O jornal Valor foi o primeiro a destacar que o transporte urbano mobilizará o debate eleitoral este ano, como está no título da matéria de página inteira, publicada na edição de 7 de abril, com uma panorâmica das atitudes dos potenciais candidatos a prefeito de seis capitais diante da crise de circulação, que em São Paulo já alcançou proporções medonhas.
Hoje, o Valor centra o foco no inferno paulistano, com incursões por outras cidades, com a matéria de capa “Basta!” de seu caderno de fim de semana EU&. [Dentro o título não é menos vigoroso: “Deixe-me ir”.] Jornal de economia que é, o Valor ressalta quanto custa o pesadelo – R$ 33,5 bilhões por ano em prejuízos causados pelos engarrafamentos permanentes, segundo cálculos, já divulgados antes, do economista Marcos Cintra, da FGV.
A reportagem percorre a rota habitual dos textos sobre o assunto, mas se guarda de dar com todas as letras a má notícia de que o tormento do trânsito não tem fim à vista, porque as grandes cidades, em geral, já não dão conta dos efeitos desse brutal aumento que está aí da frota de carros particulares em circulação. E não darão conta enquanto perdurar a predileção das pessoas pelo transporte individual
A idéia, que a mídia não se cansa de propagar, de que um sistema de transporte coletivo de boa qualidade, subterrâneo, naturalmente, tiraria das ruas de São Paulo um número suficiente de veículos particulares para permitir que o trânsito fluisse é meia-verdade. É óbvio que tudo que se puder investir nisso é pouco. Mas o buraco é mais em cima.
Por volta de 2003, quando Londres estava para adotar o pedágio urbano, uma pesquisa sobre os hábitos de transporte da população revelou que 30% dos londrinos continuariam a usar o carro, mesmo que o deteriorado metrô da capital voltasse a ser o que foi até a década de 1970, quando era melhor do que o de qualquer outra metrópole do mesmo porte no mundo.

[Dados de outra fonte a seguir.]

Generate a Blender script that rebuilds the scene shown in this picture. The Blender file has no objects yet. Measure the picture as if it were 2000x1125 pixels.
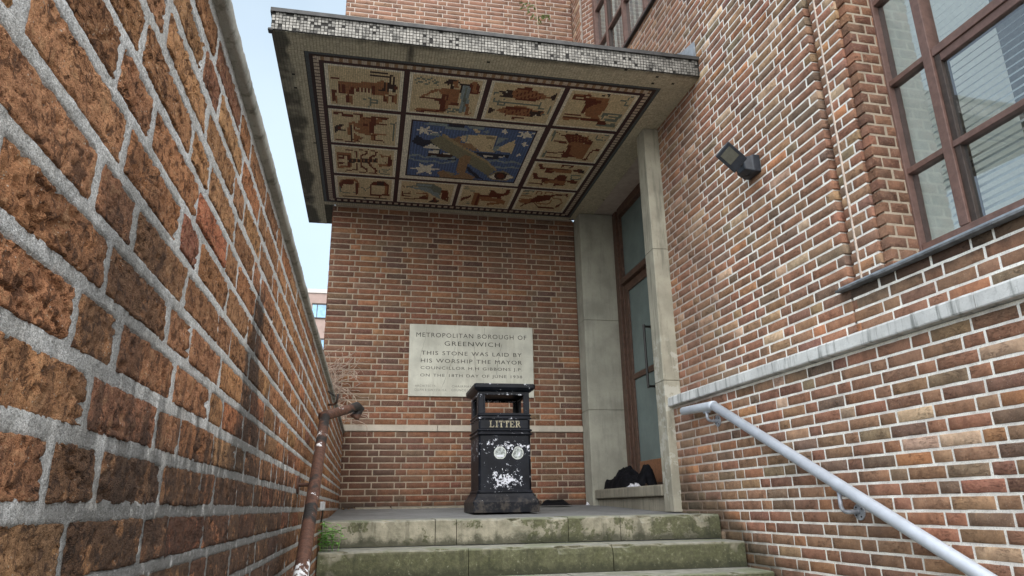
import bpy, math, random
from mathutils import Vector, Matrix, noise
from math import sin, cos, pi, radians
rnd = random.Random(1938)

# ---------------------------------------------------------------- camera, world, sun, exposure
SC = bpy.context.scene
COL = SC.collection
RC = Matrix(((0.98038, 0.04452, 0.19215), (-0.19662, 0.29652, 0.93455), (-0.01537, -0.95400, 0.29942)))  # photo axes (right, down, forward) to world
cam_data = bpy.data.cameras.new('camera')
cam = bpy.data.objects.new('camera', cam_data)
COL.objects.link(cam)
r3 = Matrix((RC.col[0], -RC.col[1], -RC.col[2])).transposed()
cam.matrix_world = r3.to_4x4()
cam_data.sensor_width = 36
cam_data.lens = 24.48
cam_data.clip_start = 0.02
cam_data.clip_end = 2000
SC.camera = cam

SUN_EL, SUN_AZ = radians(45), radians(179)       # azimuth clockwise from +Y: behind the camera to the left
w = bpy.data.worlds.new('World'); SC.world = w; w.use_nodes = True
wt = w.node_tree; wt.nodes.clear()
wo = wt.nodes.new('ShaderNodeOutputWorld'); bg = wt.nodes.new('ShaderNodeBackground')
sky = wt.nodes.new('ShaderNodeTexSky'); sky.sky_type = 'NISHITA'; sky.sun_disc = False
sky.sun_elevation = SUN_EL; sky.sun_rotation = SUN_AZ; sky.air_density = 1.0; sky.dust_density = 2.0
tcw = wt.nodes.new('ShaderNodeTexCoord'); nzw = wt.nodes.new('ShaderNodeTexNoise')
nzw.inputs['Scale'].default_value = 1.6; nzw.inputs['Detail'].default_value = 5
wt.links.new(tcw.outputs['Generated'], nzw.inputs['Vector'])
mrw = wt.nodes.new('ShaderNodeMapRange'); mrw.inputs['From Min'].default_value = .35; mrw.inputs['From Max'].default_value = .7
mrw.inputs['To Min'].default_value = .28; mrw.inputs['To Max'].default_value = .48
wt.links.new(nzw.outputs['Fac'], mrw.inputs['Value'])
mxw = wt.nodes.new('ShaderNodeMixRGB'); wt.links.new(mrw.outputs['Result'], mxw.inputs['Fac'])
wt.links.new(sky.outputs['Color'], mxw.inputs['Color1']); mxw.inputs['Color2'].default_value = (7.1, 8.3, 8.7, 1)   # thin bright cloud
wt.links.new(mxw.outputs['Color'], bg.inputs['Color']); bg.inputs['Strength'].default_value = 0.05
wt.links.new(bg.outputs['Background'], wo.inputs['Surface'])

sd = bpy.data.lights.new('sun', 'SUN'); sd.energy = 1.5; sd.angle = radians(120); sd.color = (1.0, .97, .93)
so = bpy.data.objects.new('sun', sd); COL.objects.link(so)
sv = Vector((sin(SUN_AZ) * cos(SUN_EL), cos(SUN_AZ) * cos(SUN_EL), sin(SUN_EL)))
so.rotation_euler = sv.to_track_quat('Z', 'Y').to_euler(); so.location = (-6, -8, 12)
SC.view_settings.view_transform = 'Standard'; SC.view_settings.look = 'None'
SC.view_settings.gamma = 1; SC.view_settings.use_curve_mapping = False
SC.view_settings.exposure = 1.95

F = 1360.0
RT = RC.transposed()
def project(p):                                   # photograph pixels of a world point, used only to choose which bricks show largest
    c = RT @ Vector(p)
    if c.z < .05: return None
    return (1000 + F * c.x / c.z, 562.5 + F * c.y / c.z)

# ---------------------------------------------------------------- object helpers
def link(o, parent=None):
    COL.objects.link(o)
    if parent is not None: o.parent = parent
    return o
def tag(o, label=None, cat=None, group=None, kind=None):
    if label: o['label'] = label
    if cat: o['category'] = cat
    if group: o['group'] = group
    if kind: o['kind'] = kind
    return o
def root(name, loc, label=None, cat=None, group=None, kind=None):
    o = bpy.data.objects.new(name, None); o.empty_display_size = .1; o.location = loc
    link(o); return tag(o, label, cat, group, kind)
class MB:
    """collects geometry given in world coordinates; build() makes one mesh object, its origin at the parent's"""
    def __init__(s): s.v = []; s.f = []; s.c = []; s.sm = False
    def add(s, vs, fs, col=None):
        n = len(s.v); s.v += [tuple(v) for v in vs]; s.f += [tuple(i + n for i in f) for f in fs]
        s.c += [col] * len(fs)
    def box(s, x0, x1, y0, y1, z0, z1, col=None):
        s.add([(x0,y0,z0),(x1,y0,z0),(x1,y1,z0),(x0,y1,z0),(x0,y0,z1),(x1,y0,z1),(x1,y1,z1),(x0,y1,z1)],
              [(0,3,2,1),(4,5,6,7),(0,1,5,4),(1,2,6,5),(2,3,7,6),(3,0,4,7)], col)
    def obox(s, fr, a0, a1, b0, b1, c0, c1, col=None):   # box in a frame fr(a, b, c)
        P = [fr(a, b, c) for c in (c0, c1) for a, b in ((a0,b0),(a1,b0),(a1,b1),(a0,b1))]
        s.add(P, [(0,3,2,1),(4,5,6,7),(0,1,5,4),(1,2,6,5),(2,3,7,6),(3,0,4,7)], col)
    def tube(s, pts, r, n=12, cap=True, col=None):
        pts = [Vector(p) for p in pts]; rr = r if isinstance(r, (list, tuple)) else [r] * len(pts)
        vs = []; up = None
        for i, p in enumerate(pts):
            t = (pts[min(i+1, len(pts)-1)] - pts[max(i-1, 0)]).normalized()
            if up is None: up = t.orthogonal().normalized()
            up = (up - t * up.dot(t)).normalized(); b = t.cross(up)
            for k in range(n):
                a = 2 * pi * k / n; vs.append(p + (up * cos(a) + b * sin(a)) * rr[i])
        fs = [(i*n+k, i*n+(k+1)%n, (i+1)*n+(k+1)%n, (i+1)*n+k) for i in range(len(pts)-1) for k in range(n)]
        if cap: fs += [tuple(range(n))[::-1], tuple((len(pts)-1)*n+k for k in range(n))]
        s.add(vs, fs, col)
    def disc(s, c, nrm, r, th, n=24, col=None):
        nrm = Vector(nrm).normalized(); s.tube([Vector(c), Vector(c) + nrm * th], r, n, True, col)
    def loft(s, rings, col=None, cap=True):
        n = len(rings[0]); vs = [p for r in rings for p in r]
        fs = [(i*n+k, i*n+(k+1)%n, (i+1)*n+(k+1)%n, (i+1)*n+k) for i in range(len(rings)-1) for k in range(n)]
        if cap: fs += [tuple(range(n))[::-1], tuple((len(rings)-1)*n+k for k in range(n))]
        s.add(vs, fs, col)
    def build(s, name, m, parent=None, bevel=0, smooth=False, seg=2):
        me = bpy.data.meshes.new(name)
        off = Vector((0, 0, 0))
        if parent is not None:
            q = parent
            while q is not None: off += Vector(q.location); q = q.parent
        me.from_pydata([(v[0]-off.x, v[1]-off.y, v[2]-off.z) for v in s.v], [], s.f)
        if any(c is not None for c in s.c):
            a = me.attributes.new('bcol', 'FLOAT_COLOR', 'FACE')
            a.data.foreach_set('color', [x for c in s.c for x in ((c[0], c[1], c[2], 1) if c else (1, 1, 1, 1))])
        me.materials.append(m)
        if smooth: me.shade_smooth()
        o = bpy.data.objects.new(name, me); link(o, parent)
        if bevel:
            b = o.modifiers.new('bevel', 'BEVEL'); b.width = bevel; b.segments = seg; b.limit_method = 'ANGLE'; b.angle_limit = radians(40)
        return o
def fbm(x, y, z, o=4): return noise.fractal(Vector((x, y, z)), .9, 2.0, o)

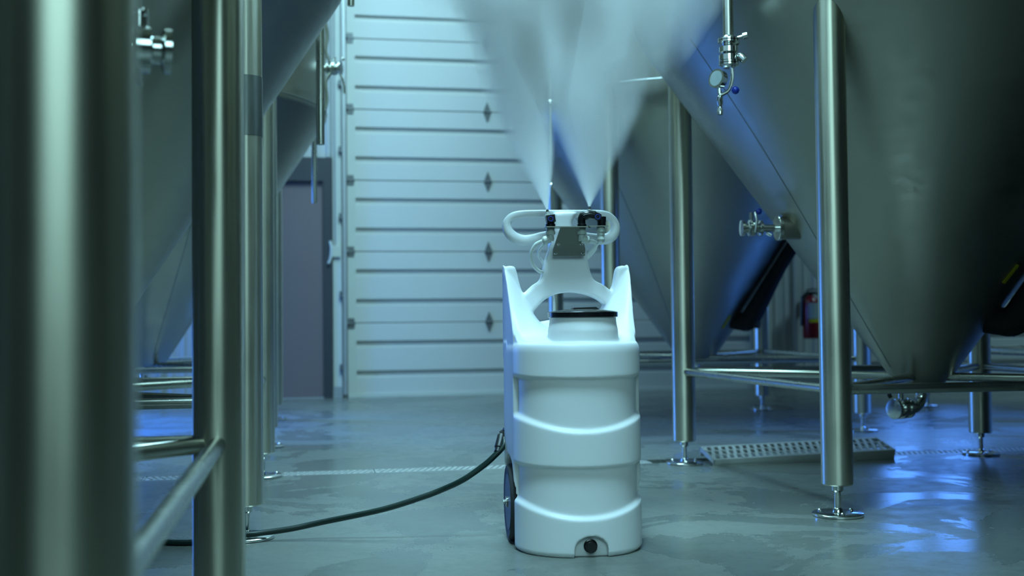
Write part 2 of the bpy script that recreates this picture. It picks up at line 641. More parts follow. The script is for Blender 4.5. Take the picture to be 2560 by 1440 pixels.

Não admira que o pedágio no centro de Londres não poupe a cidade do “caos no trânsito”, como registra o Valor. O problema é que “o automóvel é uma mania” em toda parte. Tornou-se irremediavelmente disfuncional. Quando os primeiros calhambeques começavam a revolucionar o modo de vida urbano, no início do século 20, uma cançoneta alemã dizia:
“Eu tenho um automóvel / ando para onde eu quero” [No original, rima.] Hoje, o preço dessa liberdade é o eterno congestionamento.
A pergunta que a imprensa precisará fazer a todos os prefeitáveis é até onde estão dispostos a ir na única direção que resta – e avisar isso ao eleitorado, olho no olho: impôr restrições draconianas ao uso do auto particular.
Está na matéria do Valor: São Paulo precisa tirar das ruas, como der, 2 milhões dos hoje ironicamente chamados carros de passeio. É mais ou menos o que sai da cidade nas férias de verão. E isso apenas para atenuar o sofrimento que os monumentais gargalos causam a motoristas e a não-motoristas.
”As pessoas”, diz o arquiteto e urbanista Jorge Wilheim, citado na reportagem, “só vão deixar o carro em casa quando não tiver mais jeito”.
Ou quando forem obrigadas a isso pelos governantes.
Dito de outro modo – que é o que a imprensa deveria deixar claro – enquanto não piorar para uns, não vai melhorar para todos.